Italy stunned hosts Germany 2-0 in extra time of the semifinals of the 2006 World Cup before advancing to become the first European nation to win a fourth world title.

That scenario isn't new to the Germans, who lost the 1982 World Cup final to an unheralded Italy squad after losing 4-3 in extra time in the semifinals of the 1970 tournament.

In fact, Germany are still seeking their first victory over Italy in an official competition, going 0-3-3.

They enter this meeting expecting to end that win drought, but the same was said in 2006 on home soil.

"That was six years ago, we've had time to digest it," said forward Miroslav Klose, one of five holdovers from that World Cup squad. "We both have some players remaining but we are both different sides now."

Germany boasts an array of offensive-minded talent, including playmaker Mesut Oezil and forwards Lukas Podolski, Mario Gomez and Klose with Marco Reus potentially pushing into the lineup.

Gomez leads the team with three goals.

The embarrassment of riches has afforded coach Joachim Loew the luxury to mix and match the forwards depending on the opponent, and Germany has had little trouble. They won all three games in the "Group of Death" before brushing aside Greece 4-2 in Friday's quarterfinal.
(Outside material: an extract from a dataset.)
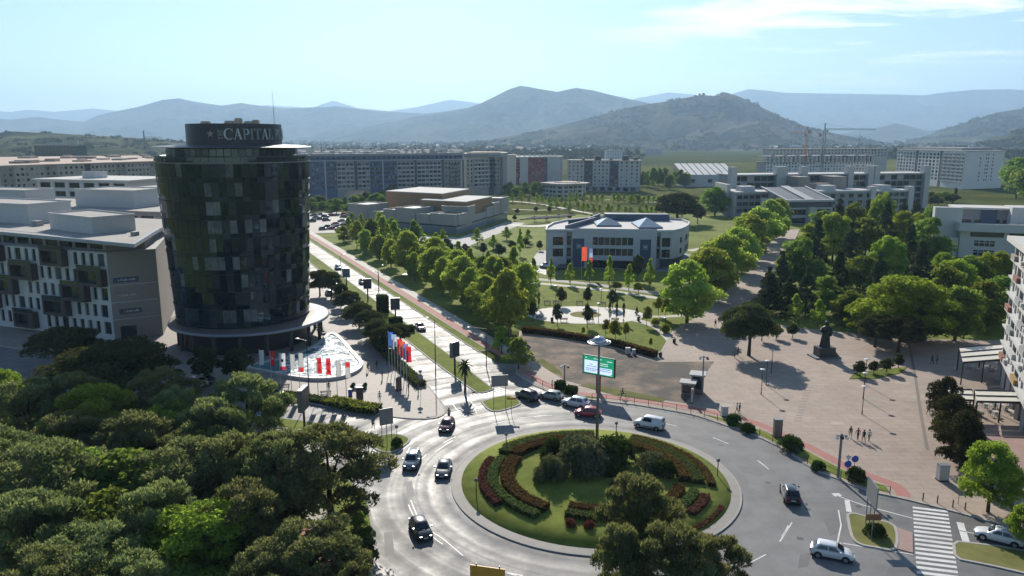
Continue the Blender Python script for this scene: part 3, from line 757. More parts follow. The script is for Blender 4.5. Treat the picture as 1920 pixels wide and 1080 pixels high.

Changes seem to be in store again.

"Italy is a completely different calibre than Greece," Loew said. "We may make one or two changes."

Midfielder Bastian Schweinsteiger doesn't seem to be one of those changes, despite struggling with a lingering right ankle injury stemming from a torn ligament in February that didn't heal properly. The injury may have led to several poor passes against Greece, as he's played every minute of every match so far.

"He is the team's emotional leader, he thinks a lot and asks a lot of questions, he has matured enormously over the past two years," Loew said. "He's very important for our team. We need him on the field."

Italy are also dealing with injuries, and some possible fatigue issues since they've been given two fewer days of rest compared to Germany. The Azzurri didn't help themselves Sunday, needing to go to penalties to oust England 4-2 in the quarterfinals after a scoreless draw through extra time.

Now, they're hoping midfielder Daniele De Rossi (left foot) and defenders Giorgio Chiellini (left hamstring) and Ignazio Abate (left leg) will be ready Thursday.

Abate's injury had been made even more troublesome since fellow right back Christian Maggio is suspended after being issued a yellow card against England.

Chiellini's return could provide a lift since he'll likely find himself matched up with one of Germany's sizable forwards - Gomez or Klose.

Despite Italy's defensive acumen and history, coach Cesare Prandelli isn't expected to change his offensive philosophies.

"At this point, the squads that win are the ones that advance their defensive lines and that have the courage to attack," Prandelli said. "Some of these guys are just starting to realize the extraordinary things they're capable of."

Andrea Pirlo, 33, certainly knows what he's capable of and it was on display in stunning fashion against England, as he controlled the midfield while setting up his teammates for scoring chances before scoring in the shootout on a daring chip.

With Pirlo dictating the play, Italy had a 35-9 shooting advantage on England.

"I'm nearly at the end of my career. I might not experience the emotions of matches like this anymore, so I want to fully enjoy it," said Pirlo, who along with goalkeeper Gianluigi Buffon, defender Andrea Barzagli and De Rossi are the only remaining members of the 2006 world championship side.

The biggest issue for Prandelli may be who will start at forward, as Antonio Cassano has been paired with Mario Balotelli and Antonio Di Natale throughout the tournament. Balotelli played all 120 minutes against England before scoring the opening penalty while Di Natale was left on the bench since substitutions were needed for the injured De Rossi and Abate.

Cassano was subbed off for Alessandro Diamanti in the quarterfinal.

"Italy is strong in all areas, just like they are," Pirlo said. "It's going to be a great semifinal. We've got to try and take possession of the ball, even though that's one of their characteristics too."

The winner will face Spain in the final at Kiev on Sunday night.